Imperial Calendar
Calendar established at the creation of the Third
Imperium as a universal calendar reform. Dates count from the
founding
of the Imperium, the year "zero."
Dates before zero are negative, dates after are positive. For
example,
Terra discovered jump drive in
-2431. The Imperium was founded in zero. The Imperial
Second Survey was published in 1065.
The year is divided into 365 standard days, which are
grouped into 52 weeks of seven days each. The lengths of days and
weeks is a legacy of Terran domination during the Second
Imperium. Days are numbered consecutively, beginning with
one.
The first day of the year is a holiday and is not part of any
week.
For example, the first day (Holiday) of the year 1116 is
001-1116.
The last day of the year is 365-111. Weeks of seven days and
months of 28 days (four weeks) are used to indicate periods of time,
but are not named and are not used to indicate dates.

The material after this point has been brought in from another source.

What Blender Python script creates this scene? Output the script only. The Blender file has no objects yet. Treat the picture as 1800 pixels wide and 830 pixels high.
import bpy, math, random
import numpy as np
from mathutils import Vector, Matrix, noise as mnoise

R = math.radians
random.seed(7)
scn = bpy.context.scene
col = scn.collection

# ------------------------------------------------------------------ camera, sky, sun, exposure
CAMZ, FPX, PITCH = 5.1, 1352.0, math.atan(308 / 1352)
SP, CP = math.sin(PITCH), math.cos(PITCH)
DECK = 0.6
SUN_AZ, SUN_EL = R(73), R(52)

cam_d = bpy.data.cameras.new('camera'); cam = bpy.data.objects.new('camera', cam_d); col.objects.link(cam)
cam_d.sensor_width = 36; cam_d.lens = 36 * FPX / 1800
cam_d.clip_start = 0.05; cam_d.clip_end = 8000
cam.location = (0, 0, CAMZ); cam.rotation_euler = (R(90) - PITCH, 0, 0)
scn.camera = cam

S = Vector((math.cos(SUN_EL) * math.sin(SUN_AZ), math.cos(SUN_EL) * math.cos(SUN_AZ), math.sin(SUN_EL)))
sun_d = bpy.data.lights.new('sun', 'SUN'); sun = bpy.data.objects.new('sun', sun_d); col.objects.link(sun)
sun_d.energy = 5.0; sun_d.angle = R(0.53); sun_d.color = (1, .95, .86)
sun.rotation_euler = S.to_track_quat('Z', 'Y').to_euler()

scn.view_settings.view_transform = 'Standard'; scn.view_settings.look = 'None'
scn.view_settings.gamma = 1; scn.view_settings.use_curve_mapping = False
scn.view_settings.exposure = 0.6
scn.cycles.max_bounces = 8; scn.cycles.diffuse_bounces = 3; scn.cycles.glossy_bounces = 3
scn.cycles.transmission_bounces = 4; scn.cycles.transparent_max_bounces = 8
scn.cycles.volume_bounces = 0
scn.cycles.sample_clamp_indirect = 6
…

If only for the purposes of consistency within the Imperium, it would
have been necessary for that vast interstellar empire to produce a
standard time-keeping system. Cleon I used the calendar as
just one part of a wide-ranging campaign to establish the power of the
Imperium throughout its territory. Within a hundred years, the
Imperial calendar was the standard by which history, trade, and
bureaucracy were measured.
Imperial timekeeping is based on the time units of the Terran Confederation.
During the Rule of Man, the basic
units of the Terran day (24 hours) and the Terran year (365 days) were
imposed on First Imperium
territories by the Terran conquerors. During the Long Night, the day and year remained in
place in what interstellar trade remained, and by the time the Third
Imperium was established, the use of these particular spans for day and
year was easily accepted. The time periods were simplified: the
day was made exactly 24 hours, and the year was made exactly 365 days.
The adoption of the standard calendar produced a requirement for names
of the days of the week. The decision was made to scrap the
traditional Anglic day names, and
instead a series of numbered day names were established. Over the
course of the centuries, these names have settled into galanglic as Wonday, Tuday, Thirday,
Fourday, Fiday, Sixday, and Senday. They are sometimes
abbreviated as 1day, 2day, and so on. Holiday is not part of any
week, and the first week of the year begins with Wonday on 002.